Instant before earthquake points of highest friction reach 1500 Celsius

It is a trick of Chemistry. From our own view point it seems everything touches. But the plate and your table underneath it only use a fraction of their molecules as contact points. [If you zoom even further you find out atoms have hosophobia – and in fact nothing touches anything. But let’s ignore that.]

So it should come as no surprise that in our one big physical universe the same idea applies to Geology.

When during an earthquake tectonic plates slide over each other, they do so at average speeds around 1 meter per second. When however you zoom in during that process, tiny bumps that stick out from these plates take all the force and create all the friction. When these microscopic asperities move they can go faster than the speed of sound – but only after Earth’s unstoppable tectonic forces have sufficiently warmed the contact points, a new Science publication states.

Locally temperatures could rise as high as 2700 degrees Fahrenheit or (close to) 1500 degrees Celsius. Before you now think around a fault line everything must be one big sea of lava – it’s not. The Sun is almost 4 times as hot – across its entire surface. These earthquake heat spikes are very local. Move an inch from the asperity, and you’re back at room temperature, the scientists say. [Having your finger in between would still hurt.]

The geophysicists of Brown University describe the process as ‘flash heating’ – where the extreme temperatures are only reached in tiny spots and the rest of the fault temperature is largely unaffected.

From their laboratory experiment the scientists conclude earthquakes have been misunderstood as ‘high friction events’ – as the flash heating means during the actual movement of the plates the friction is in fact low. Once the plates stop and the faults reassemble, new contact asperities are formed. As long as their temperatures remain low, new slips are unlikely.

Because flash heating is extremely localised it is unlikely measuring fault temperatures will do anything to predict earthquakes.

For damage risk why plates don’t settle after quake can be crucial

It does however seem likely that even though respective plates’ asperities can make new contact within an instant after a quake their sum friction remains lower than (some time) before the initial quake – either because the total number of asperities is lower just after a quake, or perhaps because their temperatures are somehow higher, or perhaps even because the first quake failed to do what Earth commanded: move one plate that way, the other in the opposite direction.
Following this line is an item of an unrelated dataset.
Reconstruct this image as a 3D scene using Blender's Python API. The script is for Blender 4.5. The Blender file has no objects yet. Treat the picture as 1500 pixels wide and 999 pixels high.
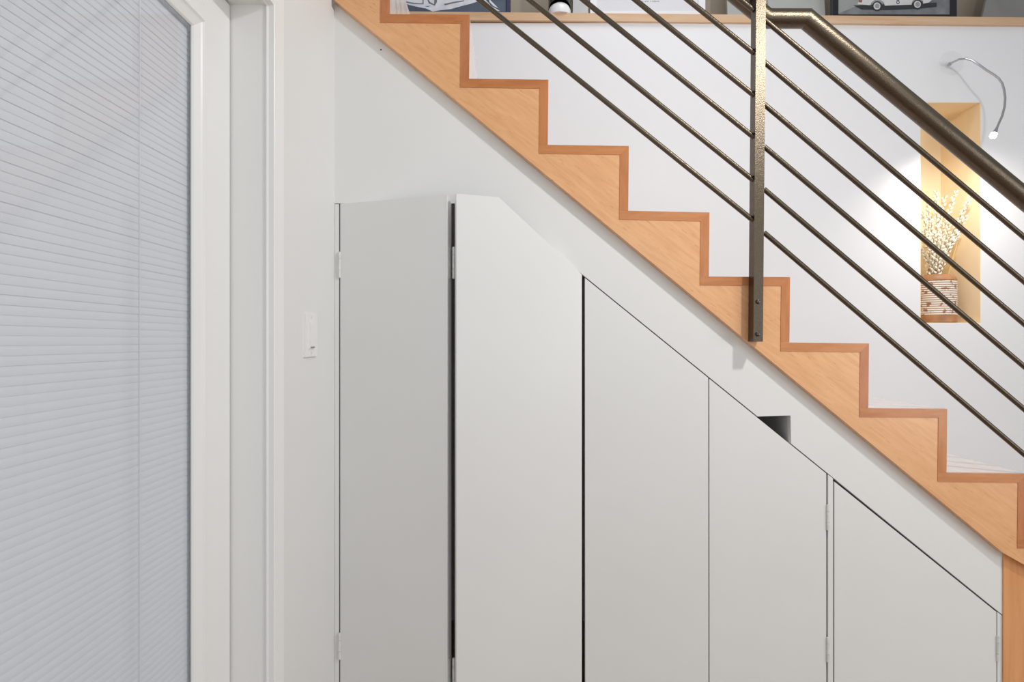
import bpy, bmesh, math, random
from mathutils import Vector, Matrix
random.seed(7)
S = bpy.context.scene
COL = S.collection
EYE = 1.33            # eye height above the floor, metres
F = 800.0             # focal length in pixels of the 1500 x 999 frame

# ------------------------------------------------------------------ camera, world, lights, exposure
cd = bpy.data.cameras.new('camera'); cam = bpy.data.objects.new('camera', cd); COL.objects.link(cam)
cam.location = (0, 0, EYE); cam.rotation_euler = (math.radians(90), 0, 0)
cd.sensor_width = 36.0; cd.lens = 36.0 * F / 1500.0; cd.clip_start = 0.02
S.camera = cam

W = bpy.data.worlds.new('world'); S.world = W; W.use_nodes = True
bg = W.node_tree.nodes['Background']
bg.inputs['Color'].default_value = (0.93, 0.97, 1.0, 1); bg.inputs['Strength'].default_value = 0.37

def area(name, loc, target, size, power, color=(1, 1, 1), size_y=None):
    l = bpy.data.lights.new(name, 'AREA'); l.energy = power; l.color = color; l.size = size
    if size_y: l.shape = 'RECTANGLE'; l.size_y = size_y
    else: l.shape = 'DISK'
    o = bpy.data.objects.new(name, l); COL.objects.link(o); o.location = loc
    o.rotation_euler = (Vector(target) - Vector(loc)).to_track_quat('-Z', 'Y').to_euler()
    return o
area('ceiling_downlight', (1.27, 0.55, 2.70), (0.7, 1.6, 1.2), 0.12, 18.0, (1.0, 0.98, 0.95))
area('side_fill', (3.5, -0.9, 1.4), (-0.5, 1.0, 0.9), 1.8, 34.0, (0.98, 0.99, 1.0), 1.6)  # added fill from the right to brighten the left wall and door
area('rear_fill', (1.0, -3.2, 1.7), (0.6, 1.6, 1.4), 2.4, 22.0, (0.96, 0.98, 1.0), 1.9)  # unseen broad light added behind the camera for directional contrast
area('stairwell_light', (0.6, 1.75, 3.9), (0.8, 2.55, 2.0), 0.9, 9.0, (0.95, 0.97, 1.0))

S.view_settings.view_transform = 'Standard'; S.view_settings.look = 'None'
S.view_settings.gamma = 1.0; S.view_settings.use_curve_mapping = False
S.view_settings.exposure = 0.0

# ------------------------------------------------------------------ helpers
def P(px, py, Y):
    return Vector(((px - 750) / F * Y, Y, EYE + (499.5 - py) / F * Y))

ROOTLOC = {}
def rootloc(o):
    while o.parent: o = o.parent
    return Vector(o.location)
def obj(name, bm, mat, parent=None, loc=None, kind=None, smooth=False, label=None):
    """world-space bmesh -> ONE mesh object"""
    off = rootloc(parent) if parent else (Vector(loc) if loc else Vector((0, 0, 0)))
    bmesh.ops.recalc_face_normals(bm, faces=bm.faces)
    for v in bm.verts: v.co -= off
    me = bpy.data.meshes.new(name); bm.to_mesh(me); bm.free()
    if mat: me.materials.append(mat)
    if smooth:
        for p in me.polygons: p.use_smooth = True
        me.set_sharp_from_angle(angle=math.radians(32))
    o = bpy.data.objects.new(name, me); COL.objects.link(o)
    if parent: o.parent = parent
    elif loc: o.location = loc
    if kind: o['kind'] = kind
    if label: o['label'] = label
    return o
def tag(o, label, cat, group=None):
    o['label'] = label; o['category'] = cat
    if group: o['group'] = group
    return o
def thing(name, loc, label, cat, group=None):
    o = bpy.data.objects.new(name, None); COL.objects.link(o); o.location = loc
    o.empty_display_size = 0.05
    return tag(o, label, cat, group)
def struct(name, bm, mat, **k): return obj(name, bm, mat, kind='structure', **k)

def prism(bm, pts, ext):
    """closed polygon (world points) extruded by vector ext"""
    ext = Vector(ext)
    a = [bm.verts.new(p) for p in pts]; b = [bm.verts.new(Vector(p) + ext) for p in pts]
    n = len(pts); fs = [bm.faces.new(a), bm.faces.new(b[::-1])]
    for i in range(n): fs.append(bm.faces.new((a[i], b[i], b[(i + 1) % n], a[(i + 1) % n])))
    return fs
def ppx(bm, px, Y0, Y1, Yref=None):
    Yr = Yref or Y0
    pts = [P(x, y, Yr) for x, y in px]
    for p in pts: p.y = Y0
    return prism(bm, pts, (0, Y1 - Y0, 0))
def box(bm, x0, x1, y0, y1, z0, z1):
    return prism(bm, [Vector(p) for p in ((x0, y0, z0), (x1, y0, z0), (x1, y1, z0), (x0, y1, z0))], (0, 0, z1 - z0))
def bev(bm, w=0.0015, seg=2):
    es = [e for e in bm.edges if len(e.link_faces) == 2 and e.calc_face_angle(0) > 0.5]
    bmesh.ops.bevel(bm, geom=es, offset=w, segments=seg, profile=0.5, affect='EDGES', clamp_overlap=True)
    return bm
def tube(bm, pts, r, n=14, caps=True, radii=None):
    pts = [Vector(p) for p in pts]; rings = []
    up = Vector((0, 1, 0))
    for i, p in enumerate(pts):
        if i == 0: d = (pts[1] - p).normalized(); k = 1
        elif i == len(pts) - 1: d = (p - pts[i - 1]).normalized(); k = 1
        else:
            d0 = (p - pts[i - 1]).normalized(); d1 = (pts[i + 1] - p).normalized(); d = (d0 + d1).normalized()
            k = 1 / max(0.5, d.dot(d0))
        u = up if abs(d.dot(up)) < 0.95 else Vector((1, 0, 0))
        s = d.cross(u).normalized(); t = s.cross(d).normalized()
        rr = radii[i] if radii else r
        rings.append([bm.verts.new(p + (s * math.cos(a) * k + t * math.sin(a)) * rr) for a in [2 * math.pi * j / n for j in range(n)]])
    for a, b in zip(rings, rings[1:]):
        for j in range(n): bm.faces.new((a[j], a[(j + 1) % n], b[(j + 1) % n], b[j]))
    if caps: bm.faces.new(rings[0][::-1]); bm.faces.new(rings[-1])
def lathe(bm, cx, cy, prof, n=32):
    rings = []
    for r, z in prof:
        rings.append([bm.verts.new((cx + r * math.cos(2 * math.pi * j / n), cy + r * math.sin(2 * math.pi * j / n), z)) for j in range(n)])
    for a, b in zip(rings, rings[1:]):
        for j in range(n): bm.faces.new((a[j], a[(j + 1) % n], b[(j + 1) % n], b[j]))
    bm.faces.new(rings[0][::-1]); bm.faces.new(rings[-1])
def ellipsoid(bm, c, axis, a, b, sub=1):
    q = Vector(axis).to_track_quat('Z', 'Y').to_matrix().to_4x4()
    m = Matrix.Translation(c) @ q @ Matrix.Diagonal((b, b, a, 1))
    bmesh.ops.create_icosphere(bm, subdivisions=sub, radius=1.0, matrix=m)
def NB(): return bmesh.new()
def rings_frame(bm, corners_at, prof, sides=(0, 1, 2, 3)):
    """corners_at(inset, height) -> 4 world corners; prof = list of (inset, height); mitred frame"""
    R = [[bm.verts.new(c) for c in corners_at(w, h)] for w, h in prof]
    for a, b in zip(R, R[1:] + R[:1]):
        for j in sides: bm.faces.new((a[j], a[(j + 1) % 4], b[(j + 1) % 4], b[j]))

# ------------------------------------------------------------------ materials
def nodes(m): return m.node_tree.nodes, m.node_tree.links
def mat(name, col, rough=0.5, metal=0.0, spec=0.5, coat=0.0, noise=None, bump=None, var=0.0, vscale=4.0):
    """principled with optional soft colour variation (var) and fine bump (scale, strength)"""
    m = bpy.data.materials.new(name); m.use_nodes = True
    N, L = nodes(m); b = N['Principled BSDF']
    b.inputs['Base Color'].default_value = (*col, 1); b.inputs['Roughness'].default_value = rough
    b.inputs['Metallic'].default_value = metal; b.inputs['Specular IOR Level'].default_value = spec
    b.inputs['Coat Weight'].default_value = coat; b.inputs['Coat Roughness'].default_value = 0.12
    tc = N.new('ShaderNodeTexCoord')
    if var:
        n = N.new('ShaderNodeTexNoise'); n.inputs['Scale'].default_value = vscale; n.inputs['Detail'].default_value = 4
        L.new(tc.outputs['Object'], n.inputs['Vector'])
        r = N.new('ShaderNodeValToRGB'); r.color_ramp.elements[0].position = 0.3; r.color_ramp.elements[1].position = 0.7
        r.color_ramp.elements[0].color = (*[c * (1 - var) for c in col], 1); r.color_ramp.elements[1].color = (*[min(1, c * (1 + var)) for c in col], 1)
        L.new(n.outputs['Fac'], r.inputs['Fac']); L.new(r.outputs['Color'], b.inputs['Base Color'])
    if bump:
        n2 = N.new('ShaderNodeTexNoise'); n2.inputs['Scale'].default_value = bump[0]; n2.inputs['Detail'].default_value = 3
        L.new(tc.outputs['Object'], n2.inputs['Vector'])
        bp = N.new('ShaderNodeBump'); bp.inputs['Strength'].default_value = bump[1]; bp.inputs['Distance'].default_value = 0.002
        L.new(n2.outputs['Fac'], bp.inputs['Height']); L.new(bp.outputs['Normal'], b.inputs['Normal'])
    return m
def wood(name, dark, mid, light, angle=0.0, axis='Y', scale=(3, 3, 40), rough=0.35, coat=0.25, seed=0.0, fleck=0.6):
    """long-grain timber: noise stretched along the grain, plus fleck lines"""
    m = bpy.data.materials.new(name); m.use_nodes = True
    N, L = nodes(m); b = N['Principled BSDF']
    b.inputs['Roughness'].default_value = rough; b.inputs['Coat Weight'].default_value = coat; b.inputs['Coat Roughness'].default_value = 0.15
    tc = N.new('ShaderNodeTexCoord'); mp = N.new('ShaderNodeMapping'); mp.vector_type = 'POINT'
    mp.inputs['Location'].default_value = (seed, seed * 1.7, seed * 0.6)
    rot = {'Y': (0, angle, 0), 'X': (angle, 0, 0), 'Z': (0, 0, angle)}[axis]
    mp.inputs['Rotation'].default_value = rot
    mp2 = N.new('ShaderNodeMapping'); mp2.inputs['Scale'].default_value = scale
    L.new(tc.outputs['Object'], mp.inputs['Vector']); L.new(mp.outputs['Vector'], mp2.inputs['Vector'])
    n = N.new('ShaderNodeTexNoise'); n.inputs['Scale'].default_value = 1.0; n.inputs['Detail'].default_value = 6; n.inputs['Roughness'].default_value = 0.6
    n.inputs['Distortion'].default_value = 0.6
    L.new(mp2.outputs['Vector'], n.inputs['Vector'])
    r = N.new('ShaderNodeValToRGB'); e = r.color_ramp.elements
    e[0].position = 0.28; e[0].color = (*dark, 1); e[1].position = 0.72; e[1].color = (*light, 1)
    k = e.new(0.5); k.color = (*mid, 1)
    L.new(n.outputs['Fac'], r.inputs['Fac'])
    # dark flecks along the grain
    mp3 = N.new('ShaderNodeMapping'); mp3.inputs['Scale'].default_value = tuple(s * 3.1 for s in scale)
    L.new(mp.outputs['Vector'], mp3.inputs['Vector'])
    n2 = N.new('ShaderNodeTexNoise'); n2.inputs['Scale'].default_value = 1.3; n2.inputs['Detail'].default_value = 2
    L.new(mp3.outputs['Vector'], n2.inputs['Vector'])
    r2 = N.new('ShaderNodeValToRGB'); r2.color_ramp.elements[0].position = 0.66; r2.color_ramp.elements[1].position = 0.80
    r2.color_ramp.elements[0].color = (1, 1, 1, 1); r2.color_ramp.elements[1].color = (0.72, 0.62, 0.55, 1)
    L.new(n2.outputs['Fac'], r2.inputs['Fac'])
    mx = N.new('ShaderNodeMix'); mx.data_type = 'RGBA'; mx.blend_type = 'MULTIPLY'; mx.inputs['Factor'].default_value = fleck
    L.new(r.outputs['Color'], mx.inputs['A']); L.new(r2.outputs['Color'], mx.inputs['B'])
    L.new(mx.outputs['Result'], b.inputs['Base Color'])
    return m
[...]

That seems the logical way to imagine why series of aftershocks follow most earthquakes. It also helps to understand the Japanese earthquake of last March. Another Science publication (from last May) taught us that the fact that this quake caused such a devastating tsunami had to do with firstly a geological rebound, whereby one plate slipped back after first moving in the wrong direction. The actual tsunami was however formed as during this process sediment from the ocean floor was scraped together and was suddenly forced to form a large bump at the sea floor – pushing a mass of water upwards, which than radiated out as a giant wave.